Business / Companies

Manufacturer in global push

By Du Juan and Xue Chaohua (China Daily) Updated: 2015-06-23 08:14

Manufacturer in global push

High-end drilling equipment being tested at Lanzhou LS Group Co Ltd's industrial park, which was completed in October last year after 16 months of construction, with an investment of 18 billion yuan ($2.9 billion). [Photo/China Daily]

Lanzhou LS Group banks on overseas orders to boost revenue despite price drop

Energy equipment firm Lanzhou LS Group Co Ltd expects its overseas operations to increase in the next five years on the back of China's Belt and Road Initiative.

Feng Xiping, deputy general manager for international business at the Chinese oil and petrochemical manufacturing giant, predicted on Monday that overseas income would increase to 60 percent of the company's overall revenue by 2020 from its current level of 20 percent.

"Most countries along the Belt and Road Initiative are rich in energy resources, which will bring us business opportunities," Feng said.

LS Group plans to expand its global network by having subsidiaries in Brazil, India, Singapore and Algeria in place by the end of 2015. Last year, the company opened subsidiaries in Russia, Dubai in the United Arab Emirates and Turkmenistan, Feng said.

Set up in western China's Lanzhou, capital city of Gansu province, in 1953, the LS Group was one of the earliest State-owned companies to focus on manufacturing oil drilling and refinery equipment.

Last year, the company had around 50 orders for drilling equipment with a total value of $250 million.
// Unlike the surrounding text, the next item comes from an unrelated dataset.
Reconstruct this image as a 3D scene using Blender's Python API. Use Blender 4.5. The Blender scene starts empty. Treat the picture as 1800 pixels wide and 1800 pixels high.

Turkmenistan alone ordered 15 drilling sets with a contract value of $156 million. This year, the country has ordered another 11 drilling sets.

"We are also preparing a tender for oil equipment orders in Russia in September through our branch in Moscow," Feng said.

"By cooperating with our local partner, we can benefit from their mature sales network and resources," Feng said.

LS Group hopes to double last year's overseas revenue to around $500 million in 2015, which will help compensate for sluggish sales in the domestic market because of overcapacity in the refining industry.

Earlier this year, Fu Chengyu, former chairman of Sinopec Group, the biggest crude refiner in China, warned about the risks ahead when he said the country's total crude refinery capacity will increase from 740 million metric tons this year to 910 million tons by 2020.

This will hit equipment suppliers as long-term global projects are put on hold because of low oil prices. On Sunday, Brent crude for August delivery dropped 14 cents to $62.88.

Falling oil prices have forced Chinese companies, such as LS Group, to look abroad to fill order books, even though competition is fierce.

"It is common to see eight Chinese firms out of the 10 bidders when you attend an equipment tender in foreign countries," Feng said.

LS Group will focus on high-end equipment in other areas, such as mining, and continue to strengthen its after-sales service to stay competitive.

"Even though falling global crude prices have led to sluggish sales of drilling equipment, demand for mining equipment has increased," Feng said without giving details. "This means our company's diversified products will help us survive the foreign market and keep growing."